The Times has some interesting detail on the rollout:
With selective leaks to the media for the last several days, the administration had time to explain the complexities in advance, preparing the financial markets over the weekend for what was coming. Mr. Geithner and other administration officials spent days briefing crucial people on Wall Street and working to line up endorsements from prominent equity fund managers and other private-sector “validators,” in particular two leading global investment management firms, BlackRock and Pimco.
In a White House meeting late last week, Mr. Obama personally admonished administration officials to join Mr. Geithner in the plan’s public marketing. As for the Treasury secretary, instead of speaking awkwardly from teleprompters to an audience of financial V.I.P.’s and 17 television cameras, as he did on Feb. 10, Mr. Geithner banned cameras on Monday when he met with reporters to release the plan and answered questions without notes and at length.
Lessons learned, apparently.
P.S. Personally admonished? Weirdly elliptical phrase, that. Were there officials otherwise determined to sit it out?

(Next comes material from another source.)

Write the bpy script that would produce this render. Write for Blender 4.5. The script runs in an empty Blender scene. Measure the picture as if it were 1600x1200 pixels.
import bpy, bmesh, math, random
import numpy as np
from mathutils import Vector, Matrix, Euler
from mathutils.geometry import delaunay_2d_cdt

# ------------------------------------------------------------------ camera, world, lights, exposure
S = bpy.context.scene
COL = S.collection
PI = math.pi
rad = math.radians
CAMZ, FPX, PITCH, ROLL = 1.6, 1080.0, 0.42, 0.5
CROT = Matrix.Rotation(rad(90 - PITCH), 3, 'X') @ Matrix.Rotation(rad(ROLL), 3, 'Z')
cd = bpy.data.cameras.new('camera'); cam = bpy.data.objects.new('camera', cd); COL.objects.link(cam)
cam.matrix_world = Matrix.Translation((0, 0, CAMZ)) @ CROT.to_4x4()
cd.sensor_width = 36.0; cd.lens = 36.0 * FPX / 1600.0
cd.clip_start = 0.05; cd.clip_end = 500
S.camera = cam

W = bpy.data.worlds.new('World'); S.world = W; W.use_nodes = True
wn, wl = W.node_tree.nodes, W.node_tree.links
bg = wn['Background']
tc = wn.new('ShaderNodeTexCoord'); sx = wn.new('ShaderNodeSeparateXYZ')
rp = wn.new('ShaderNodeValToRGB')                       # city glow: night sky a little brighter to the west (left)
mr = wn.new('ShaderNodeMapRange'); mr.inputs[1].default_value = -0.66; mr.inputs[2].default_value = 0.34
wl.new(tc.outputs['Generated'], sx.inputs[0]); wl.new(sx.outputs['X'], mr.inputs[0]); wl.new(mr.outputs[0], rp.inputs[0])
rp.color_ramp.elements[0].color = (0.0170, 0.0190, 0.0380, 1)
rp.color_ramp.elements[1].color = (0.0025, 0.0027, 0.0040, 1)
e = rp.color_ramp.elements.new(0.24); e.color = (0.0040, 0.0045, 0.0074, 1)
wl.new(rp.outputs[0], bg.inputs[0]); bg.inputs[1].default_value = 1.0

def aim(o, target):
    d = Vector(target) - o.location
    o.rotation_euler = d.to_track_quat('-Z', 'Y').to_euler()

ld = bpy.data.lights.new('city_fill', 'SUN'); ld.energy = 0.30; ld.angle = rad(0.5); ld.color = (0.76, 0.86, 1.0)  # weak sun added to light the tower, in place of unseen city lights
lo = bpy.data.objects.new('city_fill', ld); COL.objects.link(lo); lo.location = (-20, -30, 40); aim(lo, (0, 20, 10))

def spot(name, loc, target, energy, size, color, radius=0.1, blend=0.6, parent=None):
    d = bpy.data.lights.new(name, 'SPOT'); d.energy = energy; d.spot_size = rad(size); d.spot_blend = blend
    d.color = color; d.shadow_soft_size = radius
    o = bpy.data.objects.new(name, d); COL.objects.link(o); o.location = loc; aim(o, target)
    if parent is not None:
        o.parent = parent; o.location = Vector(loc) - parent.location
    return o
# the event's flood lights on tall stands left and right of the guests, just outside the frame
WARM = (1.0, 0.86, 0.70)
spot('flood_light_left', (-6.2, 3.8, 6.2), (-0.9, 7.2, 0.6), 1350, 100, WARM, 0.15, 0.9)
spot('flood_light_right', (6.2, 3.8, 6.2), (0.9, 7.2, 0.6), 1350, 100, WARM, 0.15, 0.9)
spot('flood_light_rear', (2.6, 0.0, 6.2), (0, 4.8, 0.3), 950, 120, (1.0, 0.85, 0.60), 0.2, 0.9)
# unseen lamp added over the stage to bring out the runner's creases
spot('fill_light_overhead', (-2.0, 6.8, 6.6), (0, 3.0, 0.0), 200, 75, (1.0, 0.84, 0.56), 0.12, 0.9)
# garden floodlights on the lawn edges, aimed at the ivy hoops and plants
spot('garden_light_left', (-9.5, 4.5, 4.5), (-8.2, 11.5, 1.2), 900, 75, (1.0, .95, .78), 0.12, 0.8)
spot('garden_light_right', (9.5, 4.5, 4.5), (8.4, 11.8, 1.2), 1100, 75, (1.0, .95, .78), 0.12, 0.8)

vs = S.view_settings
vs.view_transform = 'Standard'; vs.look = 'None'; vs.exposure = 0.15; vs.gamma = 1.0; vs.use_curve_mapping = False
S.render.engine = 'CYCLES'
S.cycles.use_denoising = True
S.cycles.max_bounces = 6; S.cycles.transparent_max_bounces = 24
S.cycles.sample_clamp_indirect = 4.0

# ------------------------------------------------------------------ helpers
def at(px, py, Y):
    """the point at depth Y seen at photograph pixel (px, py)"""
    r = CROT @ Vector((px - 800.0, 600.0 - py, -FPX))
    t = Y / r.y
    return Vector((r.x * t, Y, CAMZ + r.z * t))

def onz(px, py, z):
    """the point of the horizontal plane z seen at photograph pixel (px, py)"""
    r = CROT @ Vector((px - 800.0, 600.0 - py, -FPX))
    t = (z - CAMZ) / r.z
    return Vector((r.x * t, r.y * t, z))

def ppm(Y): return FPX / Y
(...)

P.P.S. On a personal note, I can say that the logistics went much more smoothly this time around. Last time, I wasn't the only reporter who didn't get into Geithner's briefing. There were several of us, and a lot of the people who did get in were delayed 30-45 minutes. This time I didn't notice anyone waiting interminably because their name didn't appear on a security list. Come to think of it, I didn't really see anyone waiting at all for that reason. I suspect this also had some affect at the margins. (There were some pretty pissed off reporters last time.)